Aim>
Return only the lines running from the line that holds "lean=.6, az=(-.70, .36))" to the line that holds "the cottongrass', cat='grass')", including both.

Entries shown>
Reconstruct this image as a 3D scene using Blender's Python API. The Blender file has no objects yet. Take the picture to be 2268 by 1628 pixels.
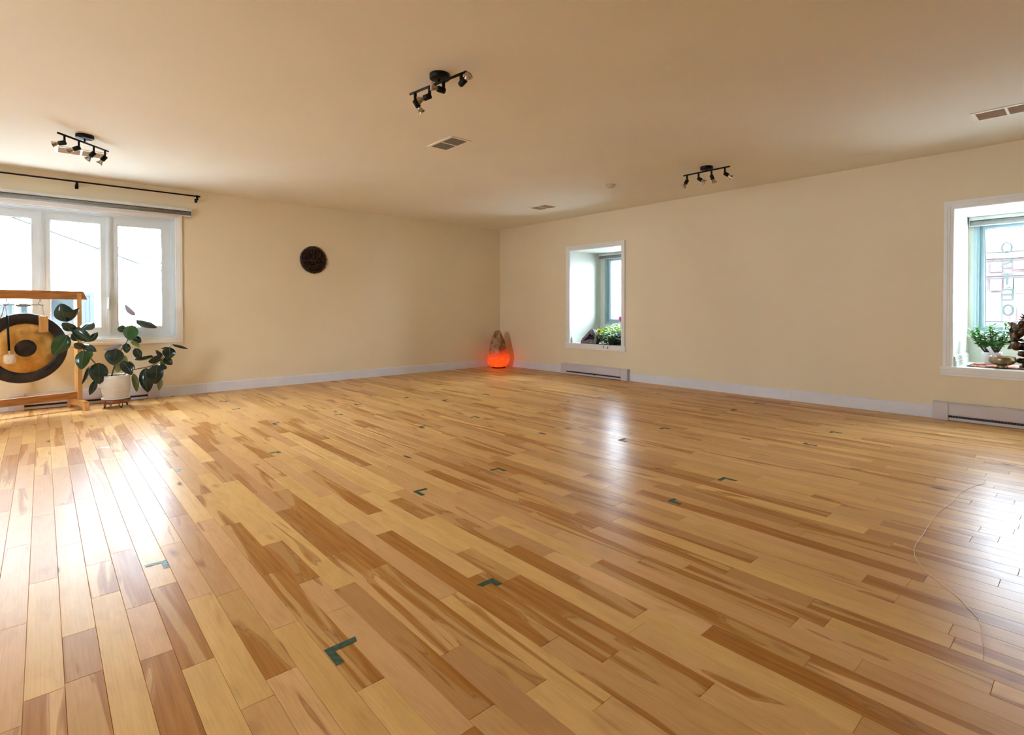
---
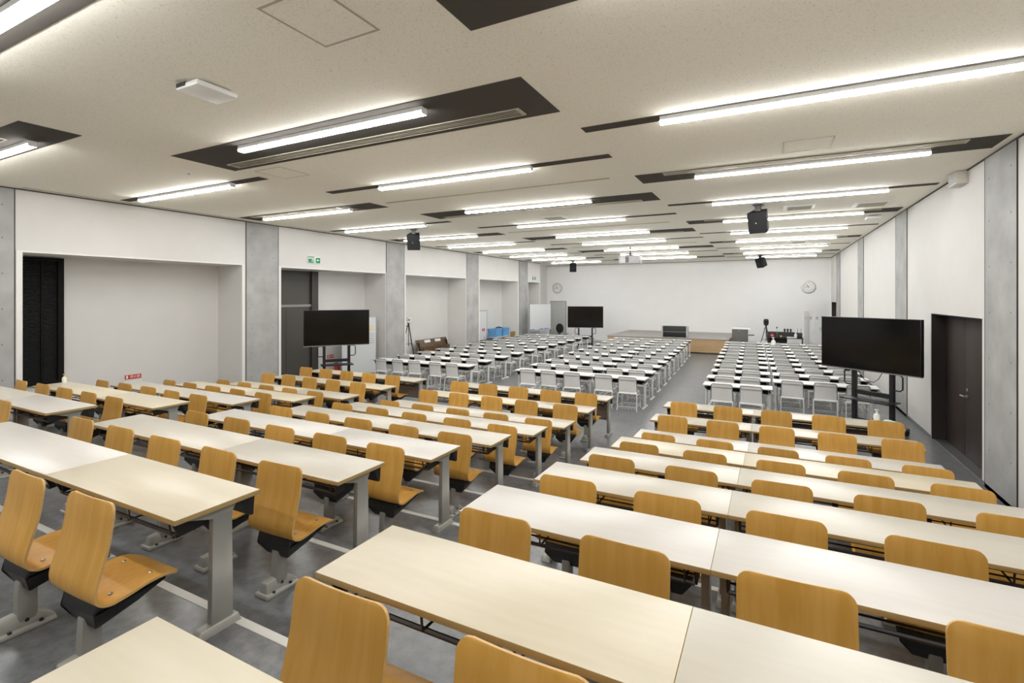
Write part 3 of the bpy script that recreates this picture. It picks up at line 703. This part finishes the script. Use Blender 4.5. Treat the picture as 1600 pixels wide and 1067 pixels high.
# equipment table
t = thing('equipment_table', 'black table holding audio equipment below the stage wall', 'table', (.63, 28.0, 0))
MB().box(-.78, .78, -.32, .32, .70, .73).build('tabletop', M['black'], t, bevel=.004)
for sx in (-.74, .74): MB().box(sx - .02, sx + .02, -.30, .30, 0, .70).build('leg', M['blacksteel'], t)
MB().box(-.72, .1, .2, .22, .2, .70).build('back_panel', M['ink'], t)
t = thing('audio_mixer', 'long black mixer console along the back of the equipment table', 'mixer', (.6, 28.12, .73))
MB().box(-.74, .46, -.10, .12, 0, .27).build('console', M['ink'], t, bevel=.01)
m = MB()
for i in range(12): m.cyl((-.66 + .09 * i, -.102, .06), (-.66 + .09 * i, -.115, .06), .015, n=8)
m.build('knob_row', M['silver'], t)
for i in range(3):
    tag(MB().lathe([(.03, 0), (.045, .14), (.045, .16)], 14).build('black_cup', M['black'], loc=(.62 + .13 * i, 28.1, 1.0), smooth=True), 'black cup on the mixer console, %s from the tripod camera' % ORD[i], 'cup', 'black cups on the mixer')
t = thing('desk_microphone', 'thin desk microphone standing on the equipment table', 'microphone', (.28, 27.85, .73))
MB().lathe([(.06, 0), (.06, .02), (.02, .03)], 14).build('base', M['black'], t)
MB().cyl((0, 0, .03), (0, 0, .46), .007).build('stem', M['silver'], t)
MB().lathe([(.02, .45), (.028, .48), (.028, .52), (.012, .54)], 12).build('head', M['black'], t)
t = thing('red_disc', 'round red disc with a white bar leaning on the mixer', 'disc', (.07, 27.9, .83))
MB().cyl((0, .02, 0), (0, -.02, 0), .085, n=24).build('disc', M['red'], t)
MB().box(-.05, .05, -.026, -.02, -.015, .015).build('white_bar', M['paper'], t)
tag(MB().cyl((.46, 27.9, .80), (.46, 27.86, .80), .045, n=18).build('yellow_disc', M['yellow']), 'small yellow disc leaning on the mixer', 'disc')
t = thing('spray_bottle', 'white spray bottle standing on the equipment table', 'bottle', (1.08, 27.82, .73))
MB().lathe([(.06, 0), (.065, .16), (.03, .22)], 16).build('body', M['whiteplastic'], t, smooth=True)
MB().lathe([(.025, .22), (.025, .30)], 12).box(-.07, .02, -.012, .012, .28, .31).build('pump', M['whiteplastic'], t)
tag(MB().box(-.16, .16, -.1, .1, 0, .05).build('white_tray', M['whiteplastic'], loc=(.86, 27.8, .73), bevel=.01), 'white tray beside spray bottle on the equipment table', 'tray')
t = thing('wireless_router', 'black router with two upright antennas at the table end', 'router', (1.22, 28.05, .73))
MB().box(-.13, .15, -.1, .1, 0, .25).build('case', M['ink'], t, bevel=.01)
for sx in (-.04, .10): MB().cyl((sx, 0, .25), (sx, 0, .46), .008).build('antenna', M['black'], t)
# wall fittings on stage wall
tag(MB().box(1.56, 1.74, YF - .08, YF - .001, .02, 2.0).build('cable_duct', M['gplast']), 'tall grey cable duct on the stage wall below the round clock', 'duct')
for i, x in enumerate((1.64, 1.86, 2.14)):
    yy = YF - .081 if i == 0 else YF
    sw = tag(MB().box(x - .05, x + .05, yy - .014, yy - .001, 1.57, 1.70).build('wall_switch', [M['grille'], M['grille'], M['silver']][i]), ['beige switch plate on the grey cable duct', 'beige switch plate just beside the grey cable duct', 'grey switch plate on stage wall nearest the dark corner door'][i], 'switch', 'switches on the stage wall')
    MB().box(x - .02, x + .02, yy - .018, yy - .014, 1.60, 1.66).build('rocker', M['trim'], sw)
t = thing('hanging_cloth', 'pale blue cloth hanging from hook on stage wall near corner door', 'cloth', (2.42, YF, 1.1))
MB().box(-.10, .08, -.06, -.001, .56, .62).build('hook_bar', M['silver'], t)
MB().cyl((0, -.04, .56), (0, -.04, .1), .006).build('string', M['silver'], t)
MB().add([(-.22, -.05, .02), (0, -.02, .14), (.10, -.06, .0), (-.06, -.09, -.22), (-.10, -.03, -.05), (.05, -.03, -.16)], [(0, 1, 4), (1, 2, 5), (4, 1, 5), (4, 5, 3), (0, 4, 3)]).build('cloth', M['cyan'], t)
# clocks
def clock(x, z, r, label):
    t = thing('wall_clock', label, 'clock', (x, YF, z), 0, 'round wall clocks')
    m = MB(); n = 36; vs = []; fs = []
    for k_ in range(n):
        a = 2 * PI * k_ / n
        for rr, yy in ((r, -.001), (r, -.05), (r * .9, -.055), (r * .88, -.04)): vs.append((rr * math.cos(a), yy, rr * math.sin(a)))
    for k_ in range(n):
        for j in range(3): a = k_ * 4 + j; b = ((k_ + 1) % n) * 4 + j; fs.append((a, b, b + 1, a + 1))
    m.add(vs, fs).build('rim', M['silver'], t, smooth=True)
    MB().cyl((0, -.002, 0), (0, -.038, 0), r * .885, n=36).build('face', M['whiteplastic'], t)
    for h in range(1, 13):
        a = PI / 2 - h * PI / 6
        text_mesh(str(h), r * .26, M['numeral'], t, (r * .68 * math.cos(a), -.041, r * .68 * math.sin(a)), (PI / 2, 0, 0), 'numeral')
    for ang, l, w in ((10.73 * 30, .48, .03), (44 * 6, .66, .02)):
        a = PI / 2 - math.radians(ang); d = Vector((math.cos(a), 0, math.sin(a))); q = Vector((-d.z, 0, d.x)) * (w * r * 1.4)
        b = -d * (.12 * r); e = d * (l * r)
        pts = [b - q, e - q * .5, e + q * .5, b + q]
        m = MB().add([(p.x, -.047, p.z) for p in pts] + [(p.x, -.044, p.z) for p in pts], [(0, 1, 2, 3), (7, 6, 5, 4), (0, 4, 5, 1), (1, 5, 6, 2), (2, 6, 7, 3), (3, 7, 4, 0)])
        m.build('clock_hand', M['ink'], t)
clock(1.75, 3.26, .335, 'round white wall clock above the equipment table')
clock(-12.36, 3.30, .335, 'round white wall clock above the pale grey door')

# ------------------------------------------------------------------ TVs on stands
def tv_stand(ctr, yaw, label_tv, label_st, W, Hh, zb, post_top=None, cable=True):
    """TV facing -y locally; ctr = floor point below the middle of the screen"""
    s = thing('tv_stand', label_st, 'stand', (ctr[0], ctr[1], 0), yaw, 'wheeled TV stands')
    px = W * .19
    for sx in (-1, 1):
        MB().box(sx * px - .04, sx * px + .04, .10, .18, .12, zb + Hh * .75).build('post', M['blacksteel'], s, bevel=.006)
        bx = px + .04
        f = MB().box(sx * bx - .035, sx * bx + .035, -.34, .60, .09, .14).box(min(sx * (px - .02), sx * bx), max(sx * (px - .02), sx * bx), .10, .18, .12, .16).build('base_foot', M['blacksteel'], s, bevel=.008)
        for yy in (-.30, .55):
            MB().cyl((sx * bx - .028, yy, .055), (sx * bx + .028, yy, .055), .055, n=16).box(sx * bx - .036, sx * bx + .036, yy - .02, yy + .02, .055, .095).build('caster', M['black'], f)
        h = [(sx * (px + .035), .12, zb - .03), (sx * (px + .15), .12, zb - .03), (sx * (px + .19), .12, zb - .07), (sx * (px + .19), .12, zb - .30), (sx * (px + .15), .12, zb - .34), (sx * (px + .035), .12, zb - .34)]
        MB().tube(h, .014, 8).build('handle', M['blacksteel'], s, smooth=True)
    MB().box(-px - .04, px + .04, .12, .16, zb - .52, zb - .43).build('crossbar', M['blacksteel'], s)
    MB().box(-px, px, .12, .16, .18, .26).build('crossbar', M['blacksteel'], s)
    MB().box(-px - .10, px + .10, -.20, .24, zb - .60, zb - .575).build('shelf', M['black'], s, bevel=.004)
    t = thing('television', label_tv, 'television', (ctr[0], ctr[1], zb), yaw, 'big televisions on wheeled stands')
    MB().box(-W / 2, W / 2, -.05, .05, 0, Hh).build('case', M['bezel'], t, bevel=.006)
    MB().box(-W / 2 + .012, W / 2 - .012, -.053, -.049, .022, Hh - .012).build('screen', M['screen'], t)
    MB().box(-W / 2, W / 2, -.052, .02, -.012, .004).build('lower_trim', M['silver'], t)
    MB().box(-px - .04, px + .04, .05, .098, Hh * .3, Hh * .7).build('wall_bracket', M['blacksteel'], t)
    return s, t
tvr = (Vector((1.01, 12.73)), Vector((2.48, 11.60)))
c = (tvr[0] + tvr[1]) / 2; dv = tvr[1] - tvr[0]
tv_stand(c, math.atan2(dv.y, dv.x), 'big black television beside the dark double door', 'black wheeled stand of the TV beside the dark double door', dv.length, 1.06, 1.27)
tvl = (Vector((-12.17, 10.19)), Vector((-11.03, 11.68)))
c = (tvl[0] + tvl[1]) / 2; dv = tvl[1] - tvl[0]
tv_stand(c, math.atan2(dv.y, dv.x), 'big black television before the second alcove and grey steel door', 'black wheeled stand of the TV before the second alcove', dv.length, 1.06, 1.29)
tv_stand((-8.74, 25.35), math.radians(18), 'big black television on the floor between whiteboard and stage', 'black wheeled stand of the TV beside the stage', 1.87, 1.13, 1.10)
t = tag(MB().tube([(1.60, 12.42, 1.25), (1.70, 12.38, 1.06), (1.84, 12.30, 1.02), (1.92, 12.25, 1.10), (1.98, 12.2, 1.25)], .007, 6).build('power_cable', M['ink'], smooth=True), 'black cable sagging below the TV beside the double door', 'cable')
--
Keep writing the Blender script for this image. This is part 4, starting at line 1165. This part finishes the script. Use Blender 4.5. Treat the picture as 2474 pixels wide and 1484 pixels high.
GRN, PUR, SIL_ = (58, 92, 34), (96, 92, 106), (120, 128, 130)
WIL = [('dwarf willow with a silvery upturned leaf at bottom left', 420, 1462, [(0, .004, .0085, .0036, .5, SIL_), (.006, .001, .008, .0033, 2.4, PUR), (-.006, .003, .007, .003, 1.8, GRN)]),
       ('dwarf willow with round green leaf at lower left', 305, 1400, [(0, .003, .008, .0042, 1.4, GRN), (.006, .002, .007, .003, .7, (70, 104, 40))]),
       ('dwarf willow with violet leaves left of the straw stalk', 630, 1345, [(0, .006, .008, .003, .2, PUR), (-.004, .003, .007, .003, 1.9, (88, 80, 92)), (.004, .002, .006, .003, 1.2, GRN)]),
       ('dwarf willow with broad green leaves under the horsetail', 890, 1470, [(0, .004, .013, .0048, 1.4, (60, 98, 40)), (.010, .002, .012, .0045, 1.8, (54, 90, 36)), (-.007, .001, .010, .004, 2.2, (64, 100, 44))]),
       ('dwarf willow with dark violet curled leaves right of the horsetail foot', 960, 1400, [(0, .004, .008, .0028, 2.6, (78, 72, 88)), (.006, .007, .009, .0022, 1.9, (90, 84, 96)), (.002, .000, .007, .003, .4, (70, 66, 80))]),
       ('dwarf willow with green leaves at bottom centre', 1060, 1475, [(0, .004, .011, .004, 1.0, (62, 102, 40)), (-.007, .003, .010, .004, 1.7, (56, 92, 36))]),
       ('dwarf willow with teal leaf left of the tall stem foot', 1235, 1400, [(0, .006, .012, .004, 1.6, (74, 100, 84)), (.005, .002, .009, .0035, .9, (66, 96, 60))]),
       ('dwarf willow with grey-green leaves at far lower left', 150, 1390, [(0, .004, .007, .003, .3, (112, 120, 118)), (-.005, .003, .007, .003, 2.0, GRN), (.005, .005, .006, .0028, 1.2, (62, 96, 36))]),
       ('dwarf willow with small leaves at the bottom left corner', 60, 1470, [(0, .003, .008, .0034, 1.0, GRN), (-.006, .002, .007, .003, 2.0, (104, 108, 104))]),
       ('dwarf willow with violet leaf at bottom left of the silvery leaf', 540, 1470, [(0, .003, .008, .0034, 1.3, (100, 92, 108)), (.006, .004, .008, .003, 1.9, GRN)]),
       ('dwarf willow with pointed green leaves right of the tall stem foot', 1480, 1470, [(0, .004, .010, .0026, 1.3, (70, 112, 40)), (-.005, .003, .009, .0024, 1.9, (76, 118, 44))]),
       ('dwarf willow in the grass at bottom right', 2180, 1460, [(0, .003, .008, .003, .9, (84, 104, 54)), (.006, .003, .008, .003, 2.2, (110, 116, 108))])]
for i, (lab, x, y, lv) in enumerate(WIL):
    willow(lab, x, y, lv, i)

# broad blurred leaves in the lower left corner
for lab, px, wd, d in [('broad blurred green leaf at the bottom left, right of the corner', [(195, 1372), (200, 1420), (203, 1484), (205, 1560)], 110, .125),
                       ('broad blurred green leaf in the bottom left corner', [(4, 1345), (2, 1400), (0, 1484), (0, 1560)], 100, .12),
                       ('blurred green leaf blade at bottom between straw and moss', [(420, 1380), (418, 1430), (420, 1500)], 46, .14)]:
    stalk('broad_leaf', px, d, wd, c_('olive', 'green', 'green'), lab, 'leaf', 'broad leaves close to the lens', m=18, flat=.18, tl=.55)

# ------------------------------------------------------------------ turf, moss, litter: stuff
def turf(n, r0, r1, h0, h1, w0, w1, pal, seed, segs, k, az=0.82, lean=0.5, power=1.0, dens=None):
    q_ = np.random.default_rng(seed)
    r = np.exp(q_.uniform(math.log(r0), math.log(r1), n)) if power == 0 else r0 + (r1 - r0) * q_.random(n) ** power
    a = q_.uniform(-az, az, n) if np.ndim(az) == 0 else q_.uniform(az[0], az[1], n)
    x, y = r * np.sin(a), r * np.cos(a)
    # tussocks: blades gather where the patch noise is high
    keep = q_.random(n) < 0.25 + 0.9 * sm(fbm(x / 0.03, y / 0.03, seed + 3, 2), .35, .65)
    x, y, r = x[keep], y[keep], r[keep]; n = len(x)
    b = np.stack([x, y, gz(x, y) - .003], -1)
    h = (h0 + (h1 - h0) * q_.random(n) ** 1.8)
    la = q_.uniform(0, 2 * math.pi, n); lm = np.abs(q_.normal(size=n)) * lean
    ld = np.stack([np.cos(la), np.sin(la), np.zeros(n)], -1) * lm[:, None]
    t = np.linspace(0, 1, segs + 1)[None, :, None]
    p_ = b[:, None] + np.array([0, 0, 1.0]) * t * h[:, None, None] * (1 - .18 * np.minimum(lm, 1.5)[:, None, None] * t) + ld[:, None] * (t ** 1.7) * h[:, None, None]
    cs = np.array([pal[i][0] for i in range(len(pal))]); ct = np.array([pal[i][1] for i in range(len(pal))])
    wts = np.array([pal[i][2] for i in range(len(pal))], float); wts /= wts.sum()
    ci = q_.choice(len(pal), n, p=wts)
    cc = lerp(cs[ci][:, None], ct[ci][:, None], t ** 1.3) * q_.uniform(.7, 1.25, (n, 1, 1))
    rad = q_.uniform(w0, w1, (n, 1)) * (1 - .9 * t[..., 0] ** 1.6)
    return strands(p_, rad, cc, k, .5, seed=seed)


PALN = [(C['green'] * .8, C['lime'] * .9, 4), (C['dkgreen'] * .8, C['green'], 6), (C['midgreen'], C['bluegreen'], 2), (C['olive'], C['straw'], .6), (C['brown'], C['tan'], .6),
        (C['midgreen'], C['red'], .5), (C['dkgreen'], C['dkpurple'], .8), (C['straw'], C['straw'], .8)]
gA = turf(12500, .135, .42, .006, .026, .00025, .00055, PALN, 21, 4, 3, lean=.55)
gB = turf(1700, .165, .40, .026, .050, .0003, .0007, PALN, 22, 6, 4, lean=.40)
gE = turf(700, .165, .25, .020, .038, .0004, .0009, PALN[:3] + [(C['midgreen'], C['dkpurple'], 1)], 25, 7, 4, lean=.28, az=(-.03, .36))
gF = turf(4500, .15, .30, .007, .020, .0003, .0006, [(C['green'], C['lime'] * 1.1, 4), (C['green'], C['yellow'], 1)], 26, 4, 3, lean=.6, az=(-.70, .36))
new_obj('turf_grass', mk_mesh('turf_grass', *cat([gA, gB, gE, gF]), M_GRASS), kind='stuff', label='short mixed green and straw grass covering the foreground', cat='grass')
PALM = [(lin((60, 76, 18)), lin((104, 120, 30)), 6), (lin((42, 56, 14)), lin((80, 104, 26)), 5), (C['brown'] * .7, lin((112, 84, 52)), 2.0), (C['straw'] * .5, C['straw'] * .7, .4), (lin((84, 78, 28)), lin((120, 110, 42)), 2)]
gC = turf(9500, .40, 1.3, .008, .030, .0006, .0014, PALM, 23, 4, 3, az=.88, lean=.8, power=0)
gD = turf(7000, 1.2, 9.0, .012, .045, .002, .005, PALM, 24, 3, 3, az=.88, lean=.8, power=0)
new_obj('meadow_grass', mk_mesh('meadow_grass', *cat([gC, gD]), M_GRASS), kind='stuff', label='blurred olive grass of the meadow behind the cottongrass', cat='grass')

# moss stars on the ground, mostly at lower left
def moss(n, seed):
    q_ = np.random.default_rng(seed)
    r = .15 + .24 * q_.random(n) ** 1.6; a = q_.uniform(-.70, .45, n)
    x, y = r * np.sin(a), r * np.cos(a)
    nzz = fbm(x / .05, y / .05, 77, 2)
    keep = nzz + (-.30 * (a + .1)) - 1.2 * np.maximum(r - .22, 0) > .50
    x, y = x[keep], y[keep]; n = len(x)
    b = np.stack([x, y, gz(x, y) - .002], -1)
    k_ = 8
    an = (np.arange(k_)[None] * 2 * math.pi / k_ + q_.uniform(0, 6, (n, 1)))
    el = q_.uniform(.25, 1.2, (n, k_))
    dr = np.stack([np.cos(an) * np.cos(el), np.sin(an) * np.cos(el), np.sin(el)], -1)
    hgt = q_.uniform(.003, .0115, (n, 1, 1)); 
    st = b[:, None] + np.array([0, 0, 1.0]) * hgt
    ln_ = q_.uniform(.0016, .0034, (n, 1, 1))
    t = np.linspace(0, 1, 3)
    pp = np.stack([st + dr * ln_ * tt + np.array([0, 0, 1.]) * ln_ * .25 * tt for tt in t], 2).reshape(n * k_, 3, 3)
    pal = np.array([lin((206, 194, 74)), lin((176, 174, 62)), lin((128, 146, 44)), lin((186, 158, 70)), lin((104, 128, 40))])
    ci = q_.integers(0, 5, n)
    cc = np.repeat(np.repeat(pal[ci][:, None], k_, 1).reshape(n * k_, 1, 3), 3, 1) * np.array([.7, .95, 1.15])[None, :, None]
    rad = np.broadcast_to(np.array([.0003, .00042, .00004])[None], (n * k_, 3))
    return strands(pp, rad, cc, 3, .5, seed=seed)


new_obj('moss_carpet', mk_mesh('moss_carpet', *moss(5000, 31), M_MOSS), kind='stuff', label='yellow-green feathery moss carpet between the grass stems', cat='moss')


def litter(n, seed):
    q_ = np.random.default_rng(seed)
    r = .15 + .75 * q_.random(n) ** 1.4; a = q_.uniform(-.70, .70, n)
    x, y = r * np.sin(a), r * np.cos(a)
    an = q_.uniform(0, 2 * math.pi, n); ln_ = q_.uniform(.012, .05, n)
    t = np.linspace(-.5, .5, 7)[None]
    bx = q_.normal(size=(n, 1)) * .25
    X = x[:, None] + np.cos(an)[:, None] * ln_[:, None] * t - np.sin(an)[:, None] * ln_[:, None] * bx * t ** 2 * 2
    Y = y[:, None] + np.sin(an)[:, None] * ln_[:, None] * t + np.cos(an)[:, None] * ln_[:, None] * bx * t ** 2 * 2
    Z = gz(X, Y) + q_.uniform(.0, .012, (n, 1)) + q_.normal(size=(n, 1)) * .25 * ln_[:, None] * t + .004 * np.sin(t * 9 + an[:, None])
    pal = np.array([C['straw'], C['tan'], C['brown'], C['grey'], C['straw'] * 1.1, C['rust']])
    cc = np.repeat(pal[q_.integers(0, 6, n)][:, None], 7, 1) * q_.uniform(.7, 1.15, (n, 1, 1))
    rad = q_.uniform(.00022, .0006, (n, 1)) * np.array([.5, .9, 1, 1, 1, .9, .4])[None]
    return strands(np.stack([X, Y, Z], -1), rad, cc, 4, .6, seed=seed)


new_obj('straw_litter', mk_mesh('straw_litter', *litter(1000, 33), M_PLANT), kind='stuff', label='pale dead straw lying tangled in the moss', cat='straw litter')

Worked solution>
gF = turf(4500, .15, .30, .007, .020, .0003, .0006, [(C['green'], C['lime'] * 1.1, 4), (C['green'], C['yellow'], 1)], 26, 4, 3, lean=.6, az=(-.70, .36))
new_obj('turf_grass', mk_mesh('turf_grass', *cat([gA, gB, gE, gF]), M_GRASS), kind='stuff', label='short mixed green and straw grass covering the foreground', cat='grass')
PALM = [(lin((60, 76, 18)), lin((104, 120, 30)), 6), (lin((42, 56, 14)), lin((80, 104, 26)), 5), (C['brown'] * .7, lin((112, 84, 52)), 2.0), (C['straw'] * .5, C['straw'] * .7, .4), (lin((84, 78, 28)), lin((120, 110, 42)), 2)]
gC = turf(9500, .40, 1.3, .008, .030, .0006, .0014, PALM, 23, 4, 3, az=.88, lean=.8, power=0)
gD = turf(7000, 1.2, 9.0, .012, .045, .002, .005, PALM, 24, 3, 3, az=.88, lean=.8, power=0)
new_obj('meadow_grass', mk_mesh('meadow_grass', *cat([gC, gD]), M_GRASS), kind='stuff', label='blurred olive grass of the meadow behind the cottongrass', cat='grass')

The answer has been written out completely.